One of the most significant factors for the Australian Dollar (AUD) is the level of interest rates set by the Reserve Bank of Australia (RBA). Because Australia is a resource-rich country another key driver is the price of its biggest export, Iron Ore. The health of the Chinese economy, its largest trading partner, is a factor, as well as inflation in Australia, its growth rate and Trade Balance. Market sentiment – whether investors are taking on more risky assets (risk-on) or seeking safe-havens (risk-off) – is also a factor, with risk-on positive for AUD.
The Reserve Bank of Australia (RBA) influences the Australian Dollar (AUD) by setting the level of interest rates that Australian banks can lend to each other. This influences the level of interest rates in the economy as a whole. The main goal of the RBA is to maintain a stable inflation rate of 2-3% by adjusting interest rates up or down. Relatively high interest rates compared to other major central banks support the AUD, and the opposite for relatively low. The RBA can also use quantitative easing and tightening to influence credit conditions, with the former AUD-negative and the latter AUD-positive.
China is Australia’s largest trading partner so the health of the Chinese economy is a major influence on the value of the Australian Dollar (AUD). When the Chinese economy is doing well it purchases more raw materials, goods and services from Australia, lifting demand for the AUD, and pushing up its value. The opposite is the case when the Chinese economy is not growing as fast as expected. Positive or negative surprises in Chinese growth data, therefore, often have a direct impact on the Australian Dollar and its pairs.

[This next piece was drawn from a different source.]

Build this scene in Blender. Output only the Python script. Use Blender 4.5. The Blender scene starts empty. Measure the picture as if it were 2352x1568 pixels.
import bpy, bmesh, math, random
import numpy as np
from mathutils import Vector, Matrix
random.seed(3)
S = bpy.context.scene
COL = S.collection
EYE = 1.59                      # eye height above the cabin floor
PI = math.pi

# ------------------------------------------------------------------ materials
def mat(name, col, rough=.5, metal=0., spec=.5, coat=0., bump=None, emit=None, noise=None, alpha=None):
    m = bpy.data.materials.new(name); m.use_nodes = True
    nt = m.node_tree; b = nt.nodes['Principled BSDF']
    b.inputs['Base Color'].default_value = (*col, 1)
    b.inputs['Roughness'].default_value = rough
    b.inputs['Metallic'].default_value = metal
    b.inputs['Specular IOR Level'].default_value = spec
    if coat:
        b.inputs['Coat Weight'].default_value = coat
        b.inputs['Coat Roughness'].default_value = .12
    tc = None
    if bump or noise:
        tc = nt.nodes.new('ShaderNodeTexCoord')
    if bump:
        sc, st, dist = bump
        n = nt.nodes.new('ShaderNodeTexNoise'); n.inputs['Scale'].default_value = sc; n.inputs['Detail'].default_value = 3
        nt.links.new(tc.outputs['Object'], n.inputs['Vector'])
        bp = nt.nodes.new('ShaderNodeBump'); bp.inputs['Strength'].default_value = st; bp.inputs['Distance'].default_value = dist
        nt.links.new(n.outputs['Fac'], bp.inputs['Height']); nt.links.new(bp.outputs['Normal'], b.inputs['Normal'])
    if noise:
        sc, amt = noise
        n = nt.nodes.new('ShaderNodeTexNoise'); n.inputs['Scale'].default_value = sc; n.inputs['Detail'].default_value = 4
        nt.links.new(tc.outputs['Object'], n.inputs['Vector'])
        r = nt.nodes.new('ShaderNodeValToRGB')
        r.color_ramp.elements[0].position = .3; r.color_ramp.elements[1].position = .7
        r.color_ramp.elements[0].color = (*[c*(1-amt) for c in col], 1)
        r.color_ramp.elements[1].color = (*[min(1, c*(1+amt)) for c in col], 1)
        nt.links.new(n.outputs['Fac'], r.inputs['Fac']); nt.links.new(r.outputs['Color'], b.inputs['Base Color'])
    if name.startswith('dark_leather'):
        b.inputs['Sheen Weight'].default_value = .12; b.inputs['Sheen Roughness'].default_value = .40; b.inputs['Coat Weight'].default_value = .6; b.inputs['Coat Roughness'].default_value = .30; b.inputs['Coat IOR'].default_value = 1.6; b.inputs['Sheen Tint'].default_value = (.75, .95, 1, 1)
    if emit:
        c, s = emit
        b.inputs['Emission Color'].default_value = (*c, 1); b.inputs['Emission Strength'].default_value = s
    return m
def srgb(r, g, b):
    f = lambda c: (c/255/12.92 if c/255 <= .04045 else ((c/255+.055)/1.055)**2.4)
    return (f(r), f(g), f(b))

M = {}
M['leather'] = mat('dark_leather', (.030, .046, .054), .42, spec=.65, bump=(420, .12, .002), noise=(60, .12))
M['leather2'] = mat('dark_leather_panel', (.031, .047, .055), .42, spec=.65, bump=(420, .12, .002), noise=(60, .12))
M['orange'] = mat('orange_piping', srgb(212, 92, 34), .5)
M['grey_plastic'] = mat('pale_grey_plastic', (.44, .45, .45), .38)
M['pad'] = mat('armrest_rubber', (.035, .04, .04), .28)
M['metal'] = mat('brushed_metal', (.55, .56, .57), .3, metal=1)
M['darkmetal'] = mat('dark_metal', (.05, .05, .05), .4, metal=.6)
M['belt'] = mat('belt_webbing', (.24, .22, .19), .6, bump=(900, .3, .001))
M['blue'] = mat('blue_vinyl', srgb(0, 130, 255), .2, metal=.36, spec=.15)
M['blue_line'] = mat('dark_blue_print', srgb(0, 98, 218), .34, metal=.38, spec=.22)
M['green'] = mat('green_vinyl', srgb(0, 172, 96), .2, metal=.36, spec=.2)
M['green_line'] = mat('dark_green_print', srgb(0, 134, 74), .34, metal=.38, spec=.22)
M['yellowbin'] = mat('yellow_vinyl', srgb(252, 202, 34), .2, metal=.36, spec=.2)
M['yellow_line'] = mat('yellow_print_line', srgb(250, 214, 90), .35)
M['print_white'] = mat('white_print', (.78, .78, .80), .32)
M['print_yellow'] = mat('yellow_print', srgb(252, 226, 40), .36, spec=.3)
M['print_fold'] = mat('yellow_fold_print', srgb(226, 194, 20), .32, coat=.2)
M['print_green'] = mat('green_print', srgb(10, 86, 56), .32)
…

Iron Ore is Australia’s largest export, accounting for $118 billion a year according to data from 2021, with China as its primary destination. The price of Iron Ore, therefore, can be a driver of the Australian Dollar. Generally, if the price of Iron Ore rises, AUD also goes up, as aggregate demand for the currency increases. The opposite is the case if the price of Iron Ore falls. Higher Iron Ore prices also tend to result in a greater likelihood of a positive Trade Balance for Australia, which is also positive of the AUD.
The Trade Balance, which is the difference between what a country earns from its exports versus what it pays for its imports, is another factor that can influence the value of the Australian Dollar. If Australia produces highly sought after exports, then its currency will gain in value purely from the surplus demand created from foreign buyers seeking to purchase its exports versus what it spends to purchase imports. Therefore, a positive net Trade Balance strengthens the AUD, with the opposite effect if the Trade Balance is negative.